#### Written request:
How many of the lines below include "part"? Give the number and no other words.

#### Extracted material:

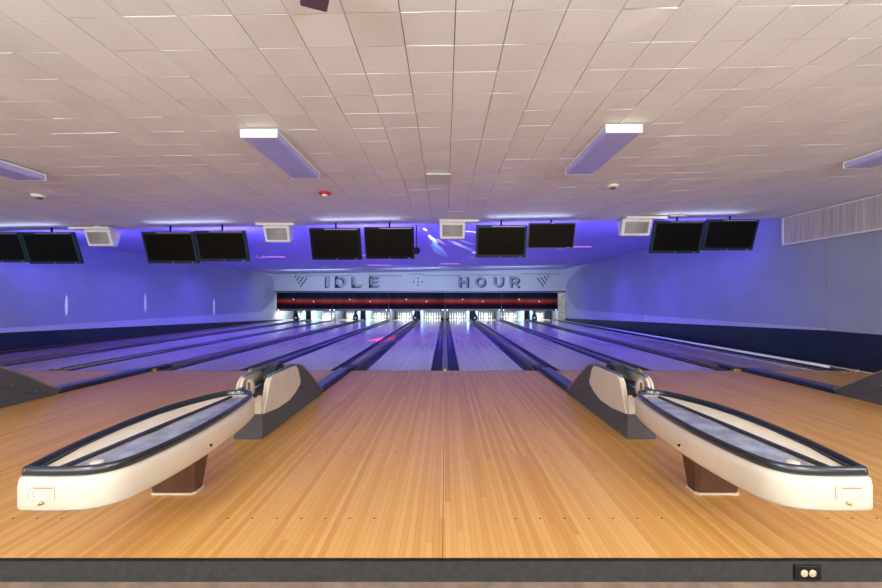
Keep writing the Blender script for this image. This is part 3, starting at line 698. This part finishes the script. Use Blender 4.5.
    # track cover on the approach from the ramp to the foul line
    b = MB(); b.prism([(cx-0.11, 0.0005), (cx+0.11, 0.0005), (cx+0.105, 0.042), (cx+0.075, 0.058), (cx-0.075, 0.058), (cx-0.105, 0.042)], 'y', 5.18, 6.80)
    tcov = b.build('track_cover', M['raildark'], root)
    b = MB(); b.prism([(cx-0.078, 0.0585), (cx+0.078, 0.0585), (cx+0.068, 0.066), (cx-0.068, 0.066)], 'y', 5.18, 6.78)
    b.build('cover_strip', M['rail'], tcov)
    return root
r1 = ball_return(1, -1.605, 'cream and black ball return left of the middle, on a brown pedestal')
r2 = ball_return(-1, 1.605, 'cream and black ball return right of the middle, on a brown pedestal')
r0 = copy_tree(r1); r0.location.x = -4.86; r0['label'] = 'ball return at the left edge, only its charcoal ramp end in view'
r3 = copy_tree(r2); r3.location.x = 4.91; r3['label'] = 'ball return at the right edge, only its charcoal ramp end in view'

# ---------------------------------------------------------------- televisions
def tv(px, ytop, ybot, wpx, label, frame, scr_in=0.045, yaw=0.0, d=8.0, ftone=None):
    s = 416/d
    X = (px-445)/s; zt = H+(300-ytop)/s; tilt = math.radians(19)
    wid = wpx/s
    # bottom edge leans away; find height so that its image lands on ybot
    h = 0.62
    for _ in range(30):
        yb = d+h*math.sin(tilt); zb = zt-h*math.cos(tilt); y_ = 300-(zb-H)*416/yb
        h += (ybot-y_)*0.01
    root = empty('television', (X, d, zt)); root.rotation_euler = (0, 0, yaw); tag(root, label, 'television', 'televisions hung over the foul line')
    R = Matrix.Rotation(tilt, 4, 'X')
    T = scr_in*0.9
    b = MB(); b.box(-wid/2, wid/2, 0, 0.07, -h, 0); b.build('housing', frame, root, bevel=0.008, xf=R)
    b = MB(); b.box(-wid/2+T, wid/2-T, -0.004, -0.0005, -h+T*1.3, -T); b.build('screen', M['screen'], root, xf=R)
    b = MB(); b.box(wid/2-0.13, wid/2-0.09, -0.003, -0.0005, -h+0.014, -h+0.026); b.lathe([(0.0, -0.004), (0.010, -0.0035), (0.011, -0.0005)], (0, 0, -h+0.02), 10, axis='y'); b.build('logo_badge', M['silver'], root, xf=R)
    b = MB(); b.box(-wid/2+0.30, wid/2-0.05, -0.004, -0.0005, -0.022, -0.010) if scr_in > 0.03 else b.box(-0.02, 0.02, -0.004, -0.0005, -0.014, -0.006)
    b.build('top_strip', M['silver'], root, xf=R)
    zc = cz(X)-0.006-zt
    b = MB(); b.box(-0.09, 0.09, 0.12, 0.14, -0.34, -0.16)
    b.tube([(0, 0.125, -0.22), (0, 0.115, zc)], 0.018, 8)
    b.build('ceiling_mount', M['black'], root)
    return root
tvs = [(-8, 232.5, 262.5, 53, 'left television of the pair at the far left edge', 'tvframe', 0.05),
       (46, 232.5, 264, 53, 'right television of the pair at the far left edge', 'tvframe', 0.05),
       (166.5, 232, 263.5, 52, 'left television of the pair before the left wall', 'tvframe', 0.05),
       (219, 231, 261.5, 51, 'right television of the pair before the left wall', 'tvframe', 0.05),
       (334.3, 228.5, 260, 51, 'left television of the pair above the word IDLE', 'black', 0.045),
       (388.7, 227.5, 259, 50, 'right television of the pair above the word IDLE', 'black', 0.04),
       (502, 225.5, 257.5, 51.5, 'thick framed television above the word HOUR, left of the pair', 'tvframe', 0.05),
       (552.5, 223, 248.5, 47, 'thin framed television above the word HOUR, right of the pair', 'tvgrey', 0.02),
       (680.5, 221, 253.5, 51, 'left television of the pair before the right wall', 'tvframe', 0.05),
       (734, 219.5, 250.5, 52, 'right television of the pair before the right wall', 'tvframe', 0.05)]
for px, a, c, wp, lab, fr, si in tvs:
    tv(px, a, c, wp, 'black screened '+lab, M[fr], si, d=8.0 if px > 0 else 8.0)

# ---------------------------------------------------------------- grille boxes on the ceiling edge
def vent(px, py, plx, label, wpx=26):
    d = 7.95; s = 416/d; X = (px-445)/s
    CZv = cz(X); root = empty('vent_box', (X, d, CZv)); tag(root, label, 'vent box', 'white grille boxes at the ceiling edge')
    zt = min(H+(300-py)/s-CZv, -0.06)
    w2 = wpx/s/2
    dz = 0.30
    b = MB()
    f = [(-w2, 0, zt), (w2, 0, zt), (w2*0.97, 0.11, zt-dz), (-w2*0.97, 0.11, zt-dz)]
    k = [(-w2, 0.32, zt), (w2, 0.32, zt), (w2*0.97, 0.22, zt-dz), (-w2*0.97, 0.22, zt-dz)]
    b.loft([f, k], smooth=False); b.build('housing', M['white'], root, bevel=0.012)
    def P(u, v, o): return (u*w2, 0.11*v-o*0.94, zt-dz*v-o*0.34)
    b = MB(); b.loft([[P(-0.78, 0.16, 0.001), P(0.78, 0.16, 0.001), P(0.78, 0.86, 0.001), P(-0.78, 0.86, 0.001)], [P(-0.78, 0.16, 0.006), P(0.78, 0.16, 0.006), P(0.78, 0.86, 0.006), P(-0.78, 0.86, 0.006)]], smooth=False)
    g = b.build('grille', M['grille'], root)
    b = MB()
    for q in range(9):
        v = 0.2+0.6*q/8; b.tube([P(-0.76, v, 0.008), P(0.76, v, 0.008)], 0.004, 5)
    b.build('louvre', M['silver'], g)
    X0, X1 = (plx[0]-px)/s, (plx[1]-px)/s
    b = MB(); b.box(X0, X1, -0.03, 0.15, zt+0.002, zt+0.05); b.build('mounting_plate', M['white'], root, bevel=0.004)
    if zt+0.05 < -0.012:
        b = MB(); b.box(-0.05, 0.05, 0.02, 0.10, zt+0.05, -0.006); b.build('bracket', M['white'], root)
vent(96, 229.5, (69.5, 109), 'white grille box on the ceiling near the left edge')
vent(275.5, 225.5, (256, 294), 'white grille box on the ceiling left of the screens above IDLE')
vent(452.5, 222, (439.5, 479), 'white grille box at the middle of the ceiling edge')
vent(638, 218.5, (626, 667), 'white grille box on the ceiling left of the screens before the right wall', 30)

# ---------------------------------------------------------------- ceiling fixtures
def ceiling_light(X, y0, y1, label):
    root = empty('ceiling_light', (X, y0, cz(X)-0.003)); tag(root, label, 'ceiling light', 'troffer lights under the low ceiling')
    L_ = y1-y0; w2 = 0.165
    b = MB(); b.box(-w2, w2, 0.0, 0.012, -0.085, -0.006); b.build('end_cap', M['white'], root, bevel=0.003)
    b = MB(); b.box(-w2, w2, L_-0.012, L_, -0.085, -0.006); b.build('end_cap', M['white'], root, bevel=0.003)
    b = MB(); b.box(-w2+0.004, w2-0.004, 0.012, L_-0.012, -0.03, -0.006); b.build('housing', M['white'], root)
    pr = [(-w2+0.006, -0.031), (w2-0.006, -0.031), (w2-0.004, -0.070), (w2-0.02, -0.083), (-w2+0.02, -0.083), (-w2+0.004, -0.070)]
    b = MB(); b.prism(pr, 'y', 0.0125, L_-0.0125); b.build('lens', M['lens'], root)
ceiling_light(-1.64, 3.66, 4.92, 'wraparound ceiling light left of the middle')
ceiling_light(1.59, 3.69, 4.94, 'wraparound ceiling light right of the middle')
ceiling_light(-4.77, 3.55, 4.81, 'wraparound ceiling light cut by the left edge')
ceiling_light(4.83, 3.62, 4.88, 'wraparound ceiling light cut by the right edge')
def detector(X, Y, m1, m2, r, label, cat='smoke detector', name='smoke_detector'):
    root = empty(name, (X, Y, cz(X)-0.003)); tag(root, label, cat)
    b = MB(); b.lathe([(0.0, -0.002), (r, -0.002), (r*1.02, -0.018), (r*0.8, -0.034), (0.0, -0.034)], (0, 0, 0), 20); b.build('base', m1, root)
    b = MB(); b.lathe([(0.0, -0.0345), (r*0.5, -0.0345), (r*0.42, -0.055), (0.0, -0.058)], (0, 0, 0), 16); b.build('sensor_dome', m2, root)
detector(-1.69, 5.85, M['red'], M['white'], 0.085, 'round red fire alarm with a clear strobe on the ceiling', 'fire alarm', 'fire_alarm')
detector(-5.60, 5.74, M['white'], M['tvgrey'], 0.085, 'round white smoke detector on the ceiling near the left edge')
detector(2.31, 5.72, M['creamedge'], M['tvgrey'], 0.075, 'round white smoke detector on the ceiling right of the middle')
b = MB(); b.box(-0.15, 0.15, -0.21, 0.21, -0.022, -0.005); o = b.build('ceiling_cover', M['grillepale'], bevel=0.004); o.location = (-0.08, 5.26, CZ); tag(o, 'square white cover plate at the middle of the ceiling', 'cover plate')
# dark speaker near the top of the view
root = empty('ceiling_speaker', (-0.598, 1.925, CZ-0.012), math.radians(23)); tag(root, 'dark plum tilted box speaker hanging at the top edge', 'speaker')
b = MB(); b.box(-0.063, 0.063, -0.10, 0.10, -0.125, -0.06); b.build('cabinet', M['boxdark'], root, bevel=0.006)
b = MB(); b.tube([(0, 0, -0.07), (0, 0, -0.004)], 0.015, 8); b.lathe([(0.0, -0.008), (0.04, -0.008), (0.04, -0.003), (0.0, -0.003)], (0, 0, 0), 12); b.build('mount', M['black'], root)
# beige board over the right televisions
b = MB(); b.prism([(-0.14, -0.11), (0.16, -0.11), (0.30, 0.10), (0.0, 0.10)], 'z', -0.02, -0.004); o = b.build('ceiling_patch', M['beige']); o.location = (4.38, 7.95, cz(4.3)-0.004); tag(o, 'small beige board patch above the right hand televisions', 'board')
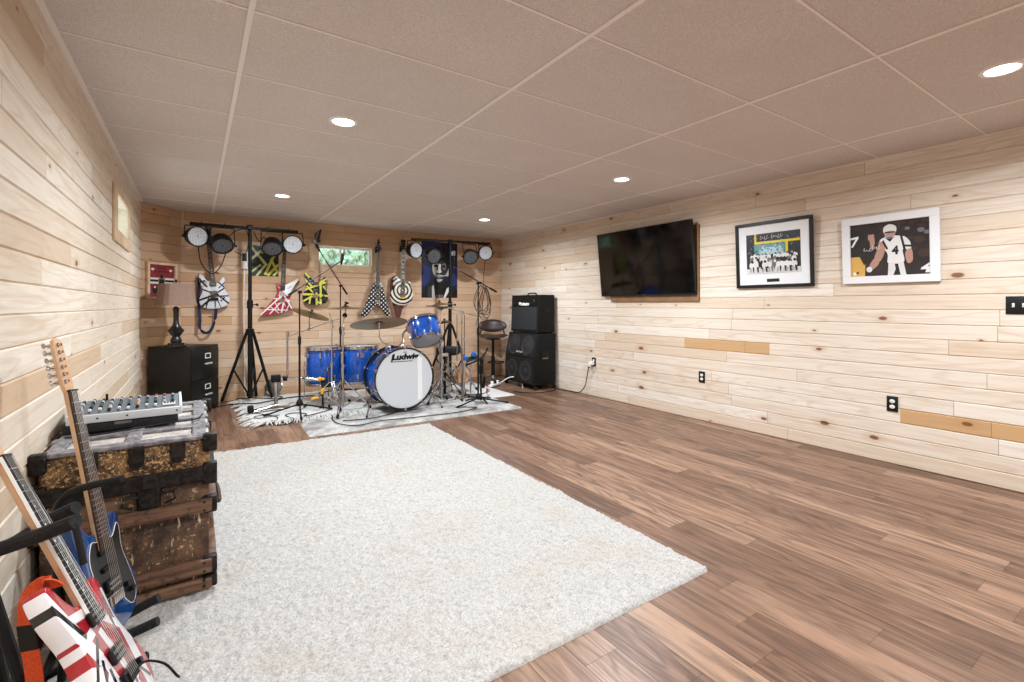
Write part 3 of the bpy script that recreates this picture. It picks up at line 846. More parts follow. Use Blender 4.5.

#### Reply to the task:
2